In his 1964 public administration classic The Politics of the Budgeting Process, public policy theorist Aaron Wildavsky lays out a distinction between different actors in the budgeting process.

In central offices (such as the federal Office of Budget and Management or state budget offices), there exist guardians of public funds. These are the budget hawks: actors who are primarily concerned with fiscal stability. Their charge is to reduce spending, increase revenues, and to make sure the state balances commitments across a range of different policy goals. These hawks see expenditures as costs and revenues as benefits.
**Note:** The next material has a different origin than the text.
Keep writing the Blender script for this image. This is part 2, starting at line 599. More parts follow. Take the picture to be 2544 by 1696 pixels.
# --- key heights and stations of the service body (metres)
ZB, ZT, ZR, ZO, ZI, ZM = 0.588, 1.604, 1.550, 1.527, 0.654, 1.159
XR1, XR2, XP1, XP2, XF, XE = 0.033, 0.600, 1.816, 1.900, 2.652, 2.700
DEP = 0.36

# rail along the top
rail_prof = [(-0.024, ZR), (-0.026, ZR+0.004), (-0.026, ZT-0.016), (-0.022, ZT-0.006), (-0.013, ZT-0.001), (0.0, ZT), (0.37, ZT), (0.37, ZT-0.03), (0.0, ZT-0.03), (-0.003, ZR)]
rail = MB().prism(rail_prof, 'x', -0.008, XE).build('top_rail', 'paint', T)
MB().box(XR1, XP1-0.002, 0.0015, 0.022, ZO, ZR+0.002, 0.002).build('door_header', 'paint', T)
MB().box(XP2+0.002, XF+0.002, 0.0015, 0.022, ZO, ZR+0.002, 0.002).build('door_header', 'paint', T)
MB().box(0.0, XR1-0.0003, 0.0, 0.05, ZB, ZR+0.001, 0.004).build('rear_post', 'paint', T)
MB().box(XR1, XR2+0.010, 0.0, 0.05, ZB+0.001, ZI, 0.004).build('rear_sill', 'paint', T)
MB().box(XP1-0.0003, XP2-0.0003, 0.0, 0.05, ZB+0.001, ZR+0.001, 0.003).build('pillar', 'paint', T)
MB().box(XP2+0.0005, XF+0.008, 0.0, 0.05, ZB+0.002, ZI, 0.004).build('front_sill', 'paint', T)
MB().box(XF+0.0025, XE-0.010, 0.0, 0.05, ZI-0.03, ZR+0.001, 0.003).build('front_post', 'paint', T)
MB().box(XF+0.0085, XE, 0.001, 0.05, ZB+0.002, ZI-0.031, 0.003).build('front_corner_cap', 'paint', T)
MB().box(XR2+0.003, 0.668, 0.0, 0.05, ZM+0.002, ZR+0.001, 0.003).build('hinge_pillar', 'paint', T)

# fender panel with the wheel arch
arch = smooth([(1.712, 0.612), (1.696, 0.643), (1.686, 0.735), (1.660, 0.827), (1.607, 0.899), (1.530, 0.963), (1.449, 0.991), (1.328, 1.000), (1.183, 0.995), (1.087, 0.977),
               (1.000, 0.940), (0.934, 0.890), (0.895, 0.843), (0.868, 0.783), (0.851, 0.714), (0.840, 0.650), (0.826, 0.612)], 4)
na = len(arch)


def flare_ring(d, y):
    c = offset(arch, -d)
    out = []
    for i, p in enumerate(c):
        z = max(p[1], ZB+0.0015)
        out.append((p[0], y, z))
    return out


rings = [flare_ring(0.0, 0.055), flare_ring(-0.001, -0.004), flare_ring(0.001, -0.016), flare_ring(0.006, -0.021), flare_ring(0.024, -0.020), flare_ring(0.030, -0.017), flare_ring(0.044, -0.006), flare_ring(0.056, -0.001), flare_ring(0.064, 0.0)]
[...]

Agencies, by contrast, are primarily populated by spenders. These are budget doves: they are close to the programs and see these programs working on the ground. They see places where more money would make their programs more successful, so they are advocates for more spending on programs. These doves tend to see expenditures as benefits and often see considerations of costs as imposed externally, more abstract than the benefit that money could create on the ground in front of them.

Where does the analyst fit into this dynamic? Well, the dispassionate analyst’s job, whether she is working for an agency, a state budget office, or a legislature, is to help policymakers get a better grasp of how costs and benefits accrue to all of society. This is why costs in a cost-benefit analysis are measured by how a policy hurts the economy or makes people sicker or less educated, not just in how policies impact the state budget book. This is why benefits are measured by how policies grow the economy in a cost-benefit analysis or how they increase education, health, or other key outcomes in a cost-effectiveness analysis, not just by counting how many dollars are spent.

Hawks and doves will always be here, but increasingly wonks are raising the quality of discussion around public budgeting. Budgeting processes that look past pure revenue and spending and give policymakers a broader view of what costs and benefits they are levying on society lead to more informed decisionmaking. And in the end, that’s the role of analysis: to give decisionmakers the data they need to make more informed choices.